The cast’s efforts are inevitably doomed to failure.  Saoirse Ronan, who (with Vanessa Redgrave) was the best thing in Atonement, looks ready in the early scenes to give a good account of herself as Susie but when the girl’s life is cut short it’s no surprise that the life goes out of Ronan too.  Her voiceover narration is metronomic and inexpressive, and you get quickly fed up of her look of wide-blue-eyed wonderment.  (On the rare occasions that she’s allowed to register a human reaction, she’s fine.)    Stanley Tucci is an excellent and versatile character actor, as evidenced most recently in The Devil Wears Prada and Julie and Julia:  it’s typical of the Academy that he’s needed to play a role as garishly unexpected as George Harvey to get an Oscar nomination.  Given all the dreary acting going on around him, Tucci can hardly fail to be the centre of attention here.  And he’s very skilled – he gives the character shadings way beyond what it deserves, especially as he prepares to finish Susie off.  Unfortunately, with the role and the disfiguring make-up he’s been given, he can hardly fail either to be overdoing the creepiness.

The character of Grandma Lynn seems to have been written up in a desperate attempt to inject some life into the proceedings.  Susan Sarandon does the necessary, although this dolled-up senior citizen is a bizarre creation.  Sarandon doesn’t seem comfortable in her expensive outfits (she rather resembles Danny La Rue, with the difference that he was comfortable) and her broad acting has a what-the-hell quality that feels like the actress’s attitude to what she’s doing as much as the character’s.  In a hopeless bid for light relief, Jackson has Grandma Lynn – she descends on the family because Abigail, who resents Lynn for being a lousy mother to her, is ‘not dealing with the situation’ – perform a pantomime of domestic ineptitude (foaming pans on the hob, overflowing washing machine etc).  There’s an unintentionally funny postscript, though:  when Abigail returns to the family, looking soignée after her stint in the Californian orchards, Grandma Lynn appears, presumably from the kitchen, with her formerly impressive hairdo reduced to a spectacular mess:  a warning against the effects of sustained housework.

Even allowing for the unusual constraints on character development which they face, most of the actors are vapid – particularly Mark Wahlberg as Susie’s father.  Rachel Weisz is better but doesn’t register that strongly as the grieving mother.  The unfamiliar faces – Rose McIver (Lindsey), Reece Ritchie (Ray), Carolyn Dando (Ruth), Nikki SooHoo (a Chinese-American victim of George Harvey:  she likes to be known as Holly Golightly and acts as Susie’s heavenly guide) – are not interesting ones.  The same goes for Michael Imperioli (Feneman), who’s well known for his role in The Sopranos but whom I’d not seen before.  The film looks to have been cast without any forethought as to how this collection of actors would interact.  (Wahlberg was an eleventh-hour replacement for Ryan Gosling, who clearly knew what he was doing leaving the production.  Gosling has been quoted as saying he was too young for the role.  It’s true that he wasn’t quite 27 at the time and that Wahlberg is nearly a decade older.   But since Gosling had put on weight for the part and Wahlberg looks boyish anyway, it’s not easy to believe that was all there was to Gosling’s departure, a month before filming was due to begin.)

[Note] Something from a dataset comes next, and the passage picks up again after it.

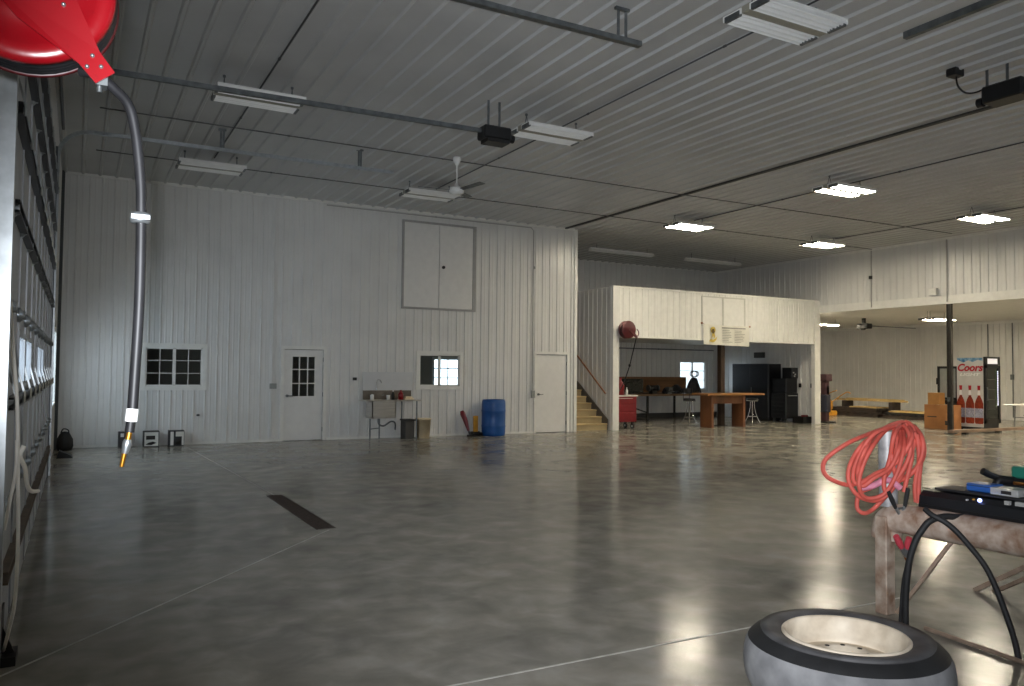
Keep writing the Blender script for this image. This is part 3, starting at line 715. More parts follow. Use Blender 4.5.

You might think that, with his CGI track record, Peter Jackson was attracted to the project because of the special effects potential of the world to come.  On the evidence of the finished product, he was attracted to the special effects of everything, without discrimination.  There’s more eerie lighting on earth than in heaven and a sequence like the one in which Susie witnesses her killer in his bath after he’s murdered her is an uneasy mixture of real and fantastic – Mr Harvey’s bloodstained clothes and mud-covered shoes are strewn around but they and the bath are suspended in white space.   Heaven itself is supernally banal, the imagery suggesting a succession of expensively unimaginative cinema commercials.  When Holly encourages Susie to accompany her and the other victims of the killer over the border of the blue horizon and into heaven proper, it’s not surprising that Susie looks doubtful:  she’s being invited to step into the new-dawn landscape of a breakfast cereal advert.  It’s not clear why The Harvey Girls, and Holly in particular, are still hanging around in the in-between but it’s not a good use of time to try working out the post-mortem chronology of The Lovely Bones.  (As in the book, George Harvey is a notably eclectic serial killer:  the murderees range from a six-year-old girl to his middle-aged landlady.)  This is one example of Peter Jackson’s failing to appreciate, even after he’d got the footage, the shocking implications of Alice Sebold’s imagination.  The idea of being stuck in the afterlife with a group of people with whom you’ve nothing in common except that you were all murdered by the same person is horrifying.

20 February 2010

[1] ‘We got a lot of people telling us that they were disappointed with this death scene, as they wanted to see [the character] in agony and suffer a lot more, we had to create a whole suffering death scene just to give people the satisfaction they needed.’